Na noite do dia 28 de março do ano passado, Raul Jungmann, então ministro da Justiça, recebeu um telefonema do então diretor-geral da Polícia Federal. “Onde o senhor estará na madrugada de amanhã?” – perguntou o diretor. “Ora, em minha casa”, respondeu o ministro. “Então eu lhe telefonarei mais tarde”, disse o diretor.
Ligou pouco antes das 6h para contar que em instantes seria preso o coronel João Baptista Lima Filho, amigo do presidente Michel Temer e seu parceiro em negócios suspeitos. Em seguida, Temer ligou para Jungmann. Acabara de saber pelo coronel que agentes federais cercavam o prédio onde ele morava na capital paulista.
Quem nomeia o diretor-geral da Polícia Federal é o presidente da República, mas quem indica é o ministro da Justiça. Sempre foi assim. Embora administrativamente subordinada ao Ministério da Justiça, ela é um órgão do Estado, não do governo. Responde às ordens do Poder Judiciário, e de mais ninguém.
Daí seu elevado grau de autonomia respeitado por todos os ministros e presidentes desde o fim da ditadura militar de 64. Daí porque nem mesmo o ministro tem acesso às suas informações. Sobre operações de captura de criminosos, por exemplo, o ministro só fica sabendo em cima da hora. Como foi o caso de Jungmann.
Sempre foi assim, mas o presidente Jair Bolsonaro não quer mais que seja assim. Mandou o ministro Sérgio Moro substituir o atual diretor-geral da corporação, o delegado Maurício Valeixo. Ex-superintendente da PF no Paraná, Valeixo e Moro atuaram em dobradinha quando a Lava Jato de Curitiba estava com a bola cheia.
Dá-se por certo dentro da PF que Moro não terá força para se opor à vontade de Bolsonaro, nem argumentos novos que possam convencê-lo do contrário. O estoque de argumentos de Moro esgotou-se há uma semana quando ele e Bolsonaro tiveram uma discussão áspera sobre o assunto no Palácio do Planalto.

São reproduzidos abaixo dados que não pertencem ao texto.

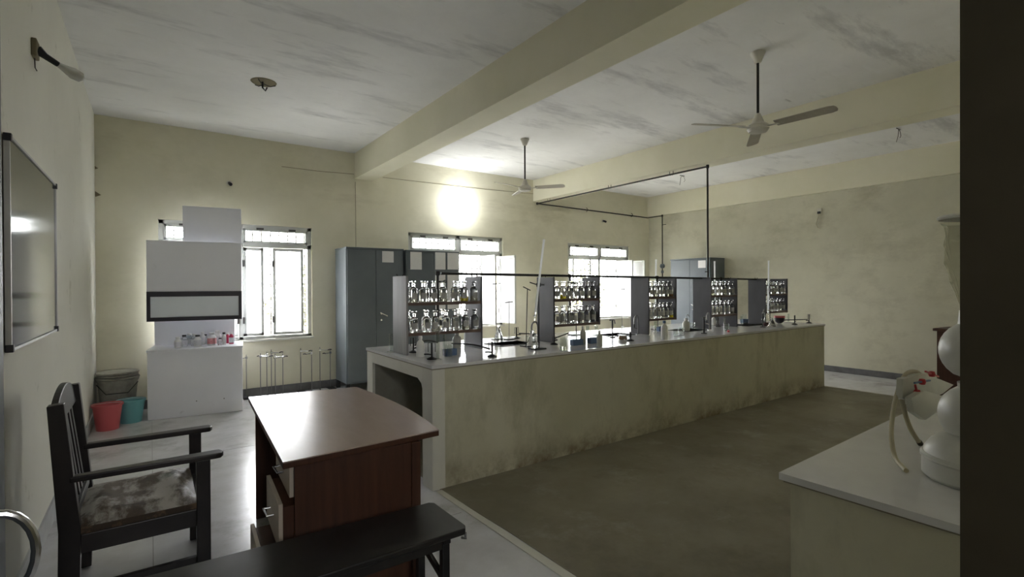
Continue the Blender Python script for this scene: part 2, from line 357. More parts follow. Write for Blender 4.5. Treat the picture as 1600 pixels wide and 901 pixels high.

Bolsonaro tem dois candidatos para a vaga que deverá se abrir em breve com a saída de Valeixo: o delegado Anderson Gustavo, Secretário de Segurança Pública do Distrito Federal, e o delegado Alexandre Ramagem, diretor-geral da Agência Brasileira de Inteligência (ABIN), o Serviço Secreto do governo.
Ramagem encarregou-se segurança pessoal de Bolsonaro depois da facada que ele levou em Juiz de Fora, e que amanhã completará um ano. Foi Bolsonaro quem pôs Ramagem na direção da ABIN, tirando dali o antigo diretor que havia sido indicado pelo general Augusto Heleno, ministro do Gabinete de Segurança Institucional.
Sempre vestido com um colete à prova de balas por debaixo da camisa, Bolsonaro tornou-se paranoico com sua própria segurança. Mas não é por isso que ele quer Ramagem no comando da PF. Quer porque ele é um homem de sua inteira confiança, fará seus gostos e não permitirá que nada o surpreenda.
Essa foi uma das razões para a transferência do Ministério da Economia para a órbita do Banco Central do Conselho de Controle de Atividades Financeiras (COAF) que mudou de nome. Passou a se chamar Unidade de Inteligência Financeira (UIF). Dali foi demitido Roberto Leonel, indicado por Moro.
O UIF exercerá o mesmo papel do extinto COAF, que monitorava, analisava e produzia relatórios de inteligência financeira. Mas com uma diferença: os conselheiros do COAF deveriam ser servidores públicos. Os do UIF não precisam ser. Indicações políticas também poderão ser acatadas. Bolsonaro as repele, mas nem tanto.
A Receita Federal está na mira de Bolsonaro. E está previsto para amanhã o anúncio do nome do novo Procurador-Geral da República que, segundo Bolsonaro, deverá estar 100% alinhado com ele para o bem e para o mal. No próximo ano, Bolsonaro nomeará um novo ministro do Supremo Tribunal Federal. E, em 2021, mais um.
Se não mudar de opinião até lá, os dois ministros serão “terrivelmente evangélicos”. E deverão rezar pela cartilha dele.